I'm using rdfind on some large, messy backup directory. There are plenty of small duplicated files. The statistics are
Now scanning ".", found 1898156 files.
Now have 1898156 files in total.
Removed 2868 files due to nonunique device and inode.
Total size is 434307786245 bytes or 404 GiB
Removed 52470 files due to unique sizes from list. 1842818 files left.
Now eliminating candidates based on first bytes: removed 631798 files from list. 1211020 files left.
Now eliminating candidates based on last bytes: removed 49901 files from list. 1161119 files left.
Now eliminating candidates based on sha1 checksum: removed 61578 files from list. 1099541 files left.
It seems like you have 1099541 files that are not unique
Although the first Now eliminating candidates based on first bytes: iterations removed quite some files I think in some cases it would be better to remove these steps for smaller files.
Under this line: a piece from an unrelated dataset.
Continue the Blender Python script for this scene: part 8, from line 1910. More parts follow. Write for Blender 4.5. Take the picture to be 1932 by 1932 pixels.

Why? Consider local case (no NFS/SMB) with physical disks. Files are organized in blocks (usually today 4KB), the disk/OS basically read these 4KB at the same speed of 64 bytes (the current SomeByteSize size) so if for these files we just use the checksum directly we potentially save 2 read of the files at the cost of some more CPU. Looking at htop command rdfind is mostly always in D state (waiting for the disk).